Sunday, April 25, 2010

Offensive and Preemptive Warfare in The Book of Mormon

The provocative title is a direct response to those that espouse an isolationist foreign policy using The Book of Mormon as support. This is not only a dangerous position to take in the modern world, but incorrectly applies strategic lessons from The Book of Mormon. This post will briefly address Nephite strategic choices based on technological and geographic considerations contrasted with geographic and technological challenges we face today.

Now the Nephites were commanded to never go on the offensive against their enemies. (Alma 48:18) In the several instances where the Nephites disobeyed this command they were soundly defeated: Helaman 11:28-29, Mormon 3:10-11; 4:18. So case closed, the Bush doctrine is evil and America must repent of its Imperial ways right? Not so fast.

As I described earlier, once Nephite lands were invaded, they felt it was "no sin" to resort to offensive maneuvers and stratagems to defeat their enemies (Alma 43:30). Thus the Nephite strategy could be better described as the "offensive-defensive", where they don't seek offensive maneuvers until a clear and present danger presents itself. Moroni's action against the King Men, where he presumptively "cut off" Amalickiah before he could join the Lamanites (Alma 46:30) is one example.

Now Moroni's preemption operated on a much smaller scale. Premodern battle consisted of face to face encounters. The armies that travelled to these battles were limited by the primitive logistics of the age. (They didn't get a Burger King in Kabul back then.) Their logistical limits are compound by the apparent lack of wheeled transport in pre Colombian Mesoamerica. But even with an army's damage limited to what they can personally smash or kill, and a nation's limitations in supplying them, the Lamanites could quickly desolate some cities before the Nephites "could raise a sufficient army"(Alma 16:2-3). In Helaman 1:19 the Lamanites marched "with such great speed" that they captured the capital city. And ultimately they completed their genocide with their primitive means.

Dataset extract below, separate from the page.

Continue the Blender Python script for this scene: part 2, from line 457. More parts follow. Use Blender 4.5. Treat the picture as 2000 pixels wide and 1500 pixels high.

Today battlefields stretch over many miles. The personal weapon of an infantrymen, the M-16, has an effective range of roughly a third of a mile. Jet fighters, stealth bombers, and cruise missiles can launch from one location and strike 6,000 miles away. And Intercontinental Ballistic Missiles can truly live up to their name and strike from continents away.

World wide airline and naval travel easily transport dangerous people and material. The Nephites must have been surprised at how narrow their strip of wilderness could be at times, our protection is just as thin if we do not set proper guards (Hel 1:18) or be "up and doing" in defense of our liberty(Alma 60:24).

During the Cold War we could nominally count on the international order to restrain the actions of our enemy. But even this existence led to the Cuban Missile Crisis and Krushchev threatening to "swat America's ass" with the weapons he inserted there. Now we face regimes that explicitly reject that world order, support terrorism as an arm of foreign policy, and seek the most devastating weapons known to man.

The threat is just as real and apparent as the Lamanites marching on Zarahemla. Yet if we wait for the launch of nuclear missiles, or a terrorist attack using the same, we will be lamenting the desolation of Ammonihah instead. Arguing for a neo isolationist foreign policy based on The Book of Mormon ignores the strategic realities that both nations faced as a result of geography and technology. The nature of modern technology, the connection of rogue regimes with terrorist organizations, the precedent re enforced by 9/11, and the shrinking world of globalization demand that pursue an "offensive defensive" like the Nephites of old.

2 comments:

Mormon Heretic said...

Morgan, forgive me for side-tracking a bit here. Are you coming out in support of the Bush Doctrine of pre-emptive war?

Morgan Deane said...

I intended this to be more broadly applicable, but it can apply to the Bush Doctrine as well.